Going to talk to your professor and merely saying his or her textbook selection is too expensive isn't a really compelling argument for changing it. However, if you can show him or her alternative books that would cover the same materials but for less money, it will help make your case. Your professor might be willing to look at your research and further examine the different options you're presenting.

Compile a List of Other Reasons

In addition to the cost, there may be other factors to take into consideration when it comes to choosing a different book. This could include if a particular book is easier to find or if students will be able to use it for more than one course. Write all of these additional reasons down and present them to your professor since they could also help influence your professor's final decision.
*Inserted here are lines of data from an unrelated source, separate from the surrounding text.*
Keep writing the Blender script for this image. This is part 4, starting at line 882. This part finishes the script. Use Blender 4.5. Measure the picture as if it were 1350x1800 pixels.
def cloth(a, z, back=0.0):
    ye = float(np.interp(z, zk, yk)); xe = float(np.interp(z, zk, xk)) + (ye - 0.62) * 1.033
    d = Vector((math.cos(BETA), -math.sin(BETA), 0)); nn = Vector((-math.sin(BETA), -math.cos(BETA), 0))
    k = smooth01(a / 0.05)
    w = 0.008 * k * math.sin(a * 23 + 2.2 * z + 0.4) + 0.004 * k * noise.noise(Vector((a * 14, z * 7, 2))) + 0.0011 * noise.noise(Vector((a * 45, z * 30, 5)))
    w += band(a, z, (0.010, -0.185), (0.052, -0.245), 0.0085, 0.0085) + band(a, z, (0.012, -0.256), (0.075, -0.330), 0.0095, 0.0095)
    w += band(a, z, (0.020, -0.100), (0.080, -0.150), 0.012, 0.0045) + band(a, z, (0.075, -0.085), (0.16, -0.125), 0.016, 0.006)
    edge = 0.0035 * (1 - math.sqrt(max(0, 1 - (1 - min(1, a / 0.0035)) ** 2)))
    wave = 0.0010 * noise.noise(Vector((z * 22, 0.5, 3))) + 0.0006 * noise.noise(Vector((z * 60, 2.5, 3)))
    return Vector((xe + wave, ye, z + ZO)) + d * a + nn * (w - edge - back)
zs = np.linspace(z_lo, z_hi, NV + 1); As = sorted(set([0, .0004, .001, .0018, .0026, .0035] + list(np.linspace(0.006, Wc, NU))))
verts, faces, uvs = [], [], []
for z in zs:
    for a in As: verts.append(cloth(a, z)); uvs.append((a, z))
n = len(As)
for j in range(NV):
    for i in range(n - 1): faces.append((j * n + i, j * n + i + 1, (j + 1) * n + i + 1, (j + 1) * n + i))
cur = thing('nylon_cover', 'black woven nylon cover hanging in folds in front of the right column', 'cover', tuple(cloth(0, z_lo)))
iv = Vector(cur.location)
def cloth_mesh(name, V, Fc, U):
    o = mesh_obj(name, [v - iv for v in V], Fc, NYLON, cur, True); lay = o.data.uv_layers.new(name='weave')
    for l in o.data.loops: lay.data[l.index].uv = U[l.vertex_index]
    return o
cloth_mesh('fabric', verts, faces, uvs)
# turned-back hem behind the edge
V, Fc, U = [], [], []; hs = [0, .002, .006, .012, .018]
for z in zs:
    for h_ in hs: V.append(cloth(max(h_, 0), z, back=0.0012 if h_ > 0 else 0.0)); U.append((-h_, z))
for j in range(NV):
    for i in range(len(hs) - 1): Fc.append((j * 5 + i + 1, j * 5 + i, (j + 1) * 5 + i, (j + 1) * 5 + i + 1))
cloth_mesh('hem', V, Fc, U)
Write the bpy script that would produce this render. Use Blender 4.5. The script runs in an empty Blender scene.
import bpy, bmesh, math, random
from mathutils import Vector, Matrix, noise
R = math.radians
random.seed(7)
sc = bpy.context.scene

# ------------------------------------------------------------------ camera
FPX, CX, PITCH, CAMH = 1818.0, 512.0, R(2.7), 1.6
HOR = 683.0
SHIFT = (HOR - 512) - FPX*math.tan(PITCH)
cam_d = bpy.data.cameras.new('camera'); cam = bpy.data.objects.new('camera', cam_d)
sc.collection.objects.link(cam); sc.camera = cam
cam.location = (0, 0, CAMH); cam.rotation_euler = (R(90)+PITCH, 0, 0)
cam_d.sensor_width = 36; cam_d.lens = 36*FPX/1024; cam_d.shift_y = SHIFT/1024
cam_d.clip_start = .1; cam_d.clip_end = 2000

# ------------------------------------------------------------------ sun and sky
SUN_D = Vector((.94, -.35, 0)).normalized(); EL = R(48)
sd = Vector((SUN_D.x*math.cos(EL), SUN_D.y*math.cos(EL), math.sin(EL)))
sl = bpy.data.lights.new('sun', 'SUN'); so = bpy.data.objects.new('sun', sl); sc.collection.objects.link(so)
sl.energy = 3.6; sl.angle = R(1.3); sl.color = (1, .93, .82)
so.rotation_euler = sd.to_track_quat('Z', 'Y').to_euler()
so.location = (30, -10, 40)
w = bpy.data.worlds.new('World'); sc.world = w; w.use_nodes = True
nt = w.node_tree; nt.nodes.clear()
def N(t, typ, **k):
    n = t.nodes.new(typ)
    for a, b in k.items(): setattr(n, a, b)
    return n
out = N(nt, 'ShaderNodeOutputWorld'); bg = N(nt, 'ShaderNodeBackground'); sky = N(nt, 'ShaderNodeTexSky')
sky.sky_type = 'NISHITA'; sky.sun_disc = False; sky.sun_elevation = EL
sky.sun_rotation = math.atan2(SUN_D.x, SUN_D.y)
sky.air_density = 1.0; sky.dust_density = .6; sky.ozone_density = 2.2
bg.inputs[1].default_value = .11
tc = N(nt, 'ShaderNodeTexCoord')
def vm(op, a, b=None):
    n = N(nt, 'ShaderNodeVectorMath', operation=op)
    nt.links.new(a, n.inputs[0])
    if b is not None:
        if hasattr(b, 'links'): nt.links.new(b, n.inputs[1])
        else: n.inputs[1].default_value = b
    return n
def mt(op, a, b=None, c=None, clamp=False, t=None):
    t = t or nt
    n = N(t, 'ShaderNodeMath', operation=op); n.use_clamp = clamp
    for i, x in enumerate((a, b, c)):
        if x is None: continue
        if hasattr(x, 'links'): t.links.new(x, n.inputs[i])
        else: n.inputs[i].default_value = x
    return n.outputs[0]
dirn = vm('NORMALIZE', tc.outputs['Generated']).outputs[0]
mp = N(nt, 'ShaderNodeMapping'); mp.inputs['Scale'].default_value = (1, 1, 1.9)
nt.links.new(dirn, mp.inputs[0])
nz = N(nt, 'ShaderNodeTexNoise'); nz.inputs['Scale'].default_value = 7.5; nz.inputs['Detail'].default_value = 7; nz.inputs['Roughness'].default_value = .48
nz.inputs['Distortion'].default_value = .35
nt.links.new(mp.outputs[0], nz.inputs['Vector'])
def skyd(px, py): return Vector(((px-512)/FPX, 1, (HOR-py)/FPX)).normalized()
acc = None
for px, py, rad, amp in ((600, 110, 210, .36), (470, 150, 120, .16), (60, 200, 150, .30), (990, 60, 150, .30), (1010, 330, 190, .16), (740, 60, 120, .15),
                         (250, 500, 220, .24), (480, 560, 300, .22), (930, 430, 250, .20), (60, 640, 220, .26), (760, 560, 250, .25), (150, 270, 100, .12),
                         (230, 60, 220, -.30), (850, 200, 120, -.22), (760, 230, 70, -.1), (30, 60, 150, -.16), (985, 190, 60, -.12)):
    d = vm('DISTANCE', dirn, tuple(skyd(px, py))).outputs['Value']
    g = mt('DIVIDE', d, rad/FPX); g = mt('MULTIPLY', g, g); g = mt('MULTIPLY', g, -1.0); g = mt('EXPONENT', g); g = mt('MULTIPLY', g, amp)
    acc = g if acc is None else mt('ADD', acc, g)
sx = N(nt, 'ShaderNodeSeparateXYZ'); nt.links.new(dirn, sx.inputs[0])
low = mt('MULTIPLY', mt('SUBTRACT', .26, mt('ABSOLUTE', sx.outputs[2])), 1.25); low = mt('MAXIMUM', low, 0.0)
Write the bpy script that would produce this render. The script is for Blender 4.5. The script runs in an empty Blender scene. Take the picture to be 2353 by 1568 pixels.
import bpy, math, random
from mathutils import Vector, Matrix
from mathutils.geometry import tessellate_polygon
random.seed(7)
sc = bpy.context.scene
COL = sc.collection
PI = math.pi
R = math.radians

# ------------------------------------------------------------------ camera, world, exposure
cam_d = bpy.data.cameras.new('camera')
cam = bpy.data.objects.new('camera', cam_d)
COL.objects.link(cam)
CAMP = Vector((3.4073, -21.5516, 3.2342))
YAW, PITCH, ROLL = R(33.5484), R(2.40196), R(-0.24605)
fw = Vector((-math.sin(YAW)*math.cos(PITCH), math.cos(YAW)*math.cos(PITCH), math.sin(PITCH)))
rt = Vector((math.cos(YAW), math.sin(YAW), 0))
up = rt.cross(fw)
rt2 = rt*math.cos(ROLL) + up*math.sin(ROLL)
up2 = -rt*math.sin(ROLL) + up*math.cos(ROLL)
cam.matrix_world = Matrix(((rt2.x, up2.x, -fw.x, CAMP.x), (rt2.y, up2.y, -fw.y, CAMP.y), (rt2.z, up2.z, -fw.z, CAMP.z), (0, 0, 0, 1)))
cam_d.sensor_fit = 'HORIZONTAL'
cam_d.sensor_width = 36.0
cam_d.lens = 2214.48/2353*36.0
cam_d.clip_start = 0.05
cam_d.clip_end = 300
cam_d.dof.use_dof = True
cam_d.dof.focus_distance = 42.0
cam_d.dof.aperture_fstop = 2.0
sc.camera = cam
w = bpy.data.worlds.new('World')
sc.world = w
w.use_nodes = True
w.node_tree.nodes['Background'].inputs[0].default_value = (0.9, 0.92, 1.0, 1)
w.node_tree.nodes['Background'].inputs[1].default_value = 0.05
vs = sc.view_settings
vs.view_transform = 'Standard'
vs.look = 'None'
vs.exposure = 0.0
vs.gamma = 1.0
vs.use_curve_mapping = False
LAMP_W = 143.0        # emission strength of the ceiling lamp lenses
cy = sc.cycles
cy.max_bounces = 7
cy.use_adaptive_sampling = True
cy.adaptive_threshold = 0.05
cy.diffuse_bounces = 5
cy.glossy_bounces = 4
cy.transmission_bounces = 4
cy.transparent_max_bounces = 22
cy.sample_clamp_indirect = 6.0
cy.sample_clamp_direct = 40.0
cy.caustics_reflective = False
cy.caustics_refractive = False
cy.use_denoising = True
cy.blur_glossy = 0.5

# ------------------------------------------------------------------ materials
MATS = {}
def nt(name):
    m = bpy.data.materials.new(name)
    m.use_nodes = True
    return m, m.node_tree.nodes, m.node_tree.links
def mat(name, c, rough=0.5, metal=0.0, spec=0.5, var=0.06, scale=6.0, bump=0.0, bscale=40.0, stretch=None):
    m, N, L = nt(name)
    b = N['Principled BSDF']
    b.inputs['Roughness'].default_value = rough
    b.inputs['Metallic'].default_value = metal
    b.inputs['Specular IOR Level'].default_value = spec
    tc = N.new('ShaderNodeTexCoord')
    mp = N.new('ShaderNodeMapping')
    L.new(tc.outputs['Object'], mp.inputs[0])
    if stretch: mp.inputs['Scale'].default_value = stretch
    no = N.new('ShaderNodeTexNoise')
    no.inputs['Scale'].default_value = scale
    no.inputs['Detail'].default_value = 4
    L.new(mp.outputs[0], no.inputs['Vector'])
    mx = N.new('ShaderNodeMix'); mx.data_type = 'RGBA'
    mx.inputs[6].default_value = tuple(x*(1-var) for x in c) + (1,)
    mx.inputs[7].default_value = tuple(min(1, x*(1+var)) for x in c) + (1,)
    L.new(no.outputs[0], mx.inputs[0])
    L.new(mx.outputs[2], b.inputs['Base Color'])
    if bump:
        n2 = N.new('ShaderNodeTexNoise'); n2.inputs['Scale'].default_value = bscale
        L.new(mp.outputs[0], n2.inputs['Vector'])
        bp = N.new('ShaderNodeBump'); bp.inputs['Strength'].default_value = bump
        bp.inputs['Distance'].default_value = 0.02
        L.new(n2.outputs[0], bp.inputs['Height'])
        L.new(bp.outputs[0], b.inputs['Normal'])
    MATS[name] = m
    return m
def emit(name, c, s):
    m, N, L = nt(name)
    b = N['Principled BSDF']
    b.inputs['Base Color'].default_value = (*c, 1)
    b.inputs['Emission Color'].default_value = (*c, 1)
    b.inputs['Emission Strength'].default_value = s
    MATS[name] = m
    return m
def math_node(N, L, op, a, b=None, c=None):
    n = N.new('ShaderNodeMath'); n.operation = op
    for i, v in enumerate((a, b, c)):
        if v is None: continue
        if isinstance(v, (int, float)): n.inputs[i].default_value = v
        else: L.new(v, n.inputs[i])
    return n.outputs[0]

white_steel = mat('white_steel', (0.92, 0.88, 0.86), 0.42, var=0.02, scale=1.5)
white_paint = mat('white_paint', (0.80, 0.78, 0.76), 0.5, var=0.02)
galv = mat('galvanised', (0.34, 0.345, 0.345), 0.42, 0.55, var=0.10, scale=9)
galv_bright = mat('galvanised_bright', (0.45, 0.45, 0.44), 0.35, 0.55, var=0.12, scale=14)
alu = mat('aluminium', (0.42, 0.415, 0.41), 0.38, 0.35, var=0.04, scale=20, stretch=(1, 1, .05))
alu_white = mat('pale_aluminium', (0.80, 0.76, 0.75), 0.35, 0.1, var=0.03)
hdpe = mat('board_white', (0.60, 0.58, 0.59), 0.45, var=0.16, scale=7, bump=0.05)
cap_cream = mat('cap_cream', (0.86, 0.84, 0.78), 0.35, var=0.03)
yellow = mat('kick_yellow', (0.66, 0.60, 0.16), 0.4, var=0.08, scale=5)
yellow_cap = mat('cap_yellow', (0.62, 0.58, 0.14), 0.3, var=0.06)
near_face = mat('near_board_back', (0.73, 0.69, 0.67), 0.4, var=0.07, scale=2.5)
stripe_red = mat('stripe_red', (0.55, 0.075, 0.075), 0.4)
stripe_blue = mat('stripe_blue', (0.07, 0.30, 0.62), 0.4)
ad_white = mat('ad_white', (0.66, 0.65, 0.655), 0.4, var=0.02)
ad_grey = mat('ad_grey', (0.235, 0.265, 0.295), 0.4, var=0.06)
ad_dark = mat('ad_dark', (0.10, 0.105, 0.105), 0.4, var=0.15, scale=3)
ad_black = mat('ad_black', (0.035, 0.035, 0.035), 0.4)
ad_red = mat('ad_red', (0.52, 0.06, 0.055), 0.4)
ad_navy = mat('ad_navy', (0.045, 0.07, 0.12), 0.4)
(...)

Get the Support of Fellow Students

There's definitely strength in numbers, so talk to your classmates and get their support for trying to get a lower-cost textbook. Seeing that the entire class supports a more inexpensive alternative could be a pretty big eye opener for your professor. Although a petition might be unnecessary, you will at least be able to tell your professor that you've spoken with other students to see that they feel the same way.

Talk to Other Professors

It could be worthwhile to see what professors who teach the same course are using in their classes. Talk to them about the books they are using and see if they have any feedback about the alternatives that you'd like to suggest to your own professor. Having the opinions of your professor's respected colleagues could add weight to your request.

Offer to Help

As you talk to your professor, he or she may start to express interest in what you're saying, but still have reservations about using a different book. Offer to lend a helping hand by doing more research about alternatives or research related to specific questions your professor might have.

Could your professors help save you from credit card debt by keeping textbook prices lower?